━━━ Recorded data
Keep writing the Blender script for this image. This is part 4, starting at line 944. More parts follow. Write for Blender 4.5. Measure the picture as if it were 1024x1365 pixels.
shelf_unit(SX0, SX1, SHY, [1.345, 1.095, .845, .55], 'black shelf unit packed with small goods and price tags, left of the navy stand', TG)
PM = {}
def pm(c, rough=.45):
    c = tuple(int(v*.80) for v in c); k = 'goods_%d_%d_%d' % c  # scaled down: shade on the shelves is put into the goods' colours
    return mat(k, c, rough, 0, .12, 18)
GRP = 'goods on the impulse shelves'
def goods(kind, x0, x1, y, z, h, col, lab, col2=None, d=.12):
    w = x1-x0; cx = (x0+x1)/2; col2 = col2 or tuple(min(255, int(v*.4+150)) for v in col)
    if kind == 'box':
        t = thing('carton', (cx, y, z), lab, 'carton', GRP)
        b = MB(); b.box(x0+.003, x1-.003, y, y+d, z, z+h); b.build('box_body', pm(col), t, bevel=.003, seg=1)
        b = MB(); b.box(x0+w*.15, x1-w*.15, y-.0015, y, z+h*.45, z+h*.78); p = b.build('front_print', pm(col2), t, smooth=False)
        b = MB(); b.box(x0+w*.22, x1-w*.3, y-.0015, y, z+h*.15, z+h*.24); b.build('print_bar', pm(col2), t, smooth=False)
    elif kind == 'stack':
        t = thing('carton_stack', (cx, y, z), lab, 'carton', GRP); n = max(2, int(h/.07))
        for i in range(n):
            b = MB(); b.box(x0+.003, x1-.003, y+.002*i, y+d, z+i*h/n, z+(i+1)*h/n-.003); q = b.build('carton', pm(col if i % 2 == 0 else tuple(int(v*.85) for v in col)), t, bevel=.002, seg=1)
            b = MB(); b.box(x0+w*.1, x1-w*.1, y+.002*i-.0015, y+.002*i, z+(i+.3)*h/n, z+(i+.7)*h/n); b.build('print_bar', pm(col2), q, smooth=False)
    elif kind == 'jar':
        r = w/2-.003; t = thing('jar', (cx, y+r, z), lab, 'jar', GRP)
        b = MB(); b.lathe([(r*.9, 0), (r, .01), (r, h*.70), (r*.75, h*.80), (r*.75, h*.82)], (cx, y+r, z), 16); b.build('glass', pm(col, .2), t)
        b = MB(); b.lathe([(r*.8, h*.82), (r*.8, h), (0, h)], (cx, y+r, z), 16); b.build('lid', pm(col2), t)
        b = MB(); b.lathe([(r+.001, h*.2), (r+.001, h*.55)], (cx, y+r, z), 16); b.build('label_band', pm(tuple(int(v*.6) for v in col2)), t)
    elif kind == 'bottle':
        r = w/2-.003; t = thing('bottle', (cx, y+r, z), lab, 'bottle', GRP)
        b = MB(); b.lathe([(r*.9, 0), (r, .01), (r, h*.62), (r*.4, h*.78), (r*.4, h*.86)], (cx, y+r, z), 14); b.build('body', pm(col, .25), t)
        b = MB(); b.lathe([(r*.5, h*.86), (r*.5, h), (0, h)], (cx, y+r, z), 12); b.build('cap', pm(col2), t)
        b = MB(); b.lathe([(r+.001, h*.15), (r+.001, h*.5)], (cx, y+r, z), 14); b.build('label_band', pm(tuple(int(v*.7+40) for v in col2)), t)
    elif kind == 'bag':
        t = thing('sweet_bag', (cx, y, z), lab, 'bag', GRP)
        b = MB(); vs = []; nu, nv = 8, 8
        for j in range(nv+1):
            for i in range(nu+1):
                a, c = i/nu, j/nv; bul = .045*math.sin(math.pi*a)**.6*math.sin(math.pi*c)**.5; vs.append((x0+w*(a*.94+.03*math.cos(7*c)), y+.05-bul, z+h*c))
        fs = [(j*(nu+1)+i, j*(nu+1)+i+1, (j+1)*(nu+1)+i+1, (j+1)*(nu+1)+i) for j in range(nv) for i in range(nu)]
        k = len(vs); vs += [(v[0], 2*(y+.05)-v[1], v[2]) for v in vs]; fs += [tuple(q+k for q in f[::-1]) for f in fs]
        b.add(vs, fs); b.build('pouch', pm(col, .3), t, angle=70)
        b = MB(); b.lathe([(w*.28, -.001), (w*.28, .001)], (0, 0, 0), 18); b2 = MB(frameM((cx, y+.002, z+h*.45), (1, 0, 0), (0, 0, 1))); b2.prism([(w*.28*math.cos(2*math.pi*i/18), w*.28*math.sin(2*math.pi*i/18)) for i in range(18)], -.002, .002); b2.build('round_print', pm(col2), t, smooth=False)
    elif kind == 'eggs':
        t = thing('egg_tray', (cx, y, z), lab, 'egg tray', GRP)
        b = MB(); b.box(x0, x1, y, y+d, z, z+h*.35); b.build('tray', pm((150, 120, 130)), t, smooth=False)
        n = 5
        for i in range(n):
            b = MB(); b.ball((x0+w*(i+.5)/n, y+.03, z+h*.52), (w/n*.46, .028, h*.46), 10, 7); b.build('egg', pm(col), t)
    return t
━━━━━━
Exercise:
All of the data needs to be reproduced exactly, with no line missing.

Answer for the task:
Keep writing the Blender script for this image. This is part 4, starting at line 944. More parts follow. Write for Blender 4.5. Measure the picture as if it were 1024x1365 pixels.
shelf_unit(SX0, SX1, SHY, [1.345, 1.095, .845, .55], 'black shelf unit packed with small goods and price tags, left of the navy stand', TG)
PM = {}
def pm(c, rough=.45):
    c = tuple(int(v*.80) for v in c); k = 'goods_%d_%d_%d' % c  # scaled down: shade on the shelves is put into the goods' colours
    return mat(k, c, rough, 0, .12, 18)
GRP = 'goods on the impulse shelves'
def goods(kind, x0, x1, y, z, h, col, lab, col2=None, d=.12):
    w = x1-x0; cx = (x0+x1)/2; col2 = col2 or tuple(min(255, int(v*.4+150)) for v in col)
    if kind == 'box':
        t = thing('carton', (cx, y, z), lab, 'carton', GRP)
        b = MB(); b.box(x0+.003, x1-.003, y, y+d, z, z+h); b.build('box_body', pm(col), t, bevel=.003, seg=1)
        b = MB(); b.box(x0+w*.15, x1-w*.15, y-.0015, y, z+h*.45, z+h*.78); p = b.build('front_print', pm(col2), t, smooth=False)
        b = MB(); b.box(x0+w*.22, x1-w*.3, y-.0015, y, z+h*.15, z+h*.24); b.build('print_bar', pm(col2), t, smooth=False)
    elif kind == 'stack':
        t = thing('carton_stack', (cx, y, z), lab, 'carton', GRP); n = max(2, int(h/.07))
        for i in range(n):
            b = MB(); b.box(x0+.003, x1-.003, y+.002*i, y+d, z+i*h/n, z+(i+1)*h/n-.003); q = b.build('carton', pm(col if i % 2 == 0 else tuple(int(v*.85) for v in col)), t, bevel=.002, seg=1)
            b = MB(); b.box(x0+w*.1, x1-w*.1, y+.002*i-.0015, y+.002*i, z+(i+.3)*h/n, z+(i+.7)*h/n); b.build('print_bar', pm(col2), q, smooth=False)
    elif kind == 'jar':
        r = w/2-.003; t = thing('jar', (cx, y+r, z), lab, 'jar', GRP)
        b = MB(); b.lathe([(r*.9, 0), (r, .01), (r, h*.70), (r*.75, h*.80), (r*.75, h*.82)], (cx, y+r, z), 16); b.build('glass', pm(col, .2), t)
        b = MB(); b.lathe([(r*.8, h*.82), (r*.8, h), (0, h)], (cx, y+r, z), 16); b.build('lid', pm(col2), t)
        b = MB(); b.lathe([(r+.001, h*.2), (r+.001, h*.55)], (cx, y+r, z), 16); b.build('label_band', pm(tuple(int(v*.6) for v in col2)), t)
    elif kind == 'bottle':
        r = w/2-.003; t = thing('bottle', (cx, y+r, z), lab, 'bottle', GRP)
        b = MB(); b.lathe([(r*.9, 0), (r, .01), (r, h*.62), (r*.4, h*.78), (r*.4, h*.86)], (cx, y+r, z), 14); b.build('body', pm(col, .25), t)
        b = MB(); b.lathe([(r*.5, h*.86), (r*.5, h), (0, h)], (cx, y+r, z), 12); b.build('cap', pm(col2), t)
        b = MB(); b.lathe([(r+.001, h*.15), (r+.001, h*.5)], (cx, y+r, z), 14); b.build('label_band', pm(tuple(int(v*.7+40) for v in col2)), t)
    elif kind == 'bag':
        t = thing('sweet_bag', (cx, y, z), lab, 'bag', GRP)
        b = MB(); vs = []; nu, nv = 8, 8
        for j in range(nv+1):
            for i in range(nu+1):
                a, c = i/nu, j/nv; bul = .045*math.sin(math.pi*a)**.6*math.sin(math.pi*c)**.5; vs.append((x0+w*(a*.94+.03*math.cos(7*c)), y+.05-bul, z+h*c))
        fs = [(j*(nu+1)+i, j*(nu+1)+i+1, (j+1)*(nu+1)+i+1, (j+1)*(nu+1)+i) for j in range(nv) for i in range(nu)]
        k = len(vs); vs += [(v[0], 2*(y+.05)-v[1], v[2]) for v in vs]; fs += [tuple(q+k for q in f[::-1]) for f in fs]
        b.add(vs, fs); b.build('pouch', pm(col, .3), t, angle=70)
        b = MB(); b.lathe([(w*.28, -.001), (w*.28, .001)], (0, 0, 0), 18); b2 = MB(frameM((cx, y+.002, z+h*.45), (1, 0, 0), (0, 0, 1))); b2.prism([(w*.28*math.cos(2*math.pi*i/18), w*.28*math.sin(2*math.pi*i/18)) for i in range(18)], -.002, .002); b2.build('round_print', pm(col2), t, smooth=False)
    elif kind == 'eggs':
        t = thing('egg_tray', (cx, y, z), lab, 'egg tray', GRP)
        b = MB(); b.box(x0, x1, y, y+d, z, z+h*.35); b.build('tray', pm((150, 120, 130)), t, smooth=False)
        n = 5
        for i in range(n):
            b = MB(); b.ball((x0+w*(i+.5)/n, y+.03, z+h*.52), (w/n*.46, .028, h*.46), 10, 7); b.build('egg', pm(col), t)
    return t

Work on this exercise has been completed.